A sample of size two is taken from the distribution $ f(x;\alpha)=\frac{2}{\alpha^2}(\alpha-x)I_{(0,\alpha)}(x)$. We need to find the maximum likelihood estimator for $\alpha$.
The likelihood function $$L(x_1,x_2;\alpha)=\frac{2}{\alpha^2}(\alpha-x_1)\frac{2}{\alpha^2}(\alpha-x_2)I_{(0,\alpha)}(x_1,x_1)$$
i.e. $$L(x_1,x_2;\alpha)=\frac{4}{\alpha^4}(\alpha-x_1)(\alpha-x_2)I_{(0,y_2)}(y_1)I_{(y_1,\alpha)}(y_2)$$
where $y_1=\min(x_1,x_2)$ and $y_2=\max(x_1,x_2)$.
Since we have a higher power of $\alpha$ in the denominator, first I thought of taking $\hat\alpha=y_1$ but that would make $L=0$, similarly for $\hat \alpha=y_2$.
Considering another method - Maximizing the numerator and minimizing the denominator.
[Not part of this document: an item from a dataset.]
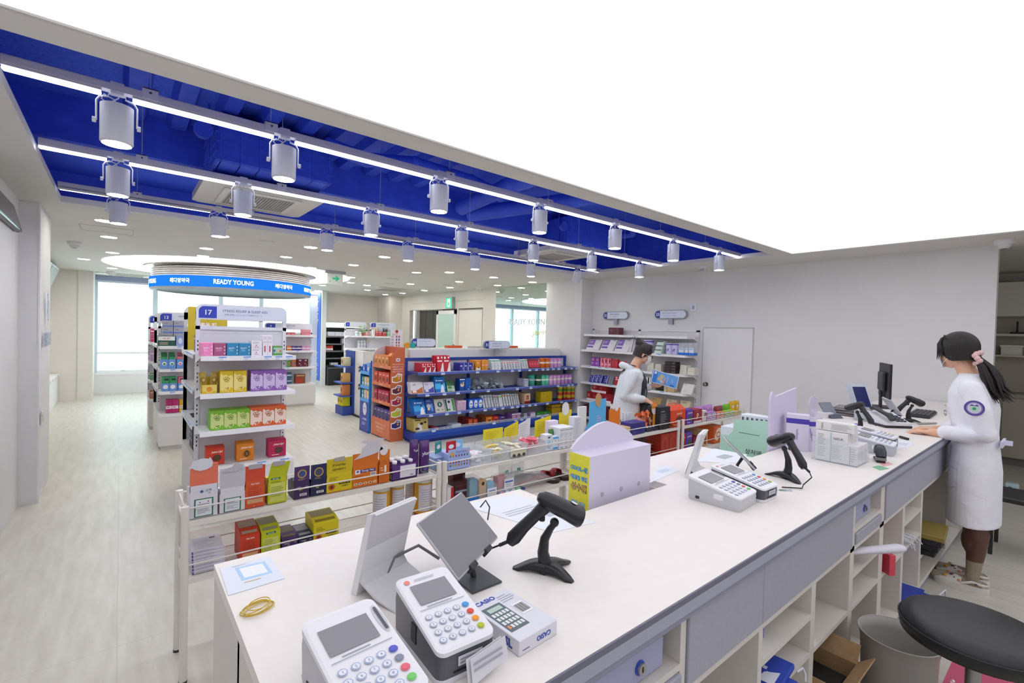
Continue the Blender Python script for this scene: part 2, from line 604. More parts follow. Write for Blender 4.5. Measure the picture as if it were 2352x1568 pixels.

Maximizing numerator gives $\hat \alpha=\bar{x}$ and minimizing denominator gives $\hat \alpha=y_1$.
What should we do here?
EDIT: I tried another way, first we'll be able to maximize the likelihood function if the indicator functions are $1$, taking their values as $1$ and maximizing the function gives $$\hat \alpha=\frac{3\sum x_i}{4} \pm \frac{\sqrt{9\sum x_i^2-14x_1x_2}}{4}$$
I also plotted $L(x_1,x_2;\alpha)=\frac{4}{\alpha^4}(\alpha-x_1)(\alpha-x_2)I_{(0,y_2)}(y_1)I_{(y_1,\alpha)}(y_2)$ for fixed values $(x_1,x_2)$ and observed that at $\hat \alpha=\frac{3\sum x_i}{4} + \frac{\sqrt{9\sum x_i^2-14x_1x_2}}{4}$ the function indeed attains a maximum, but what about the other root?
Also the question asks whether this statistic is sufficient or not. How do I tackle that one?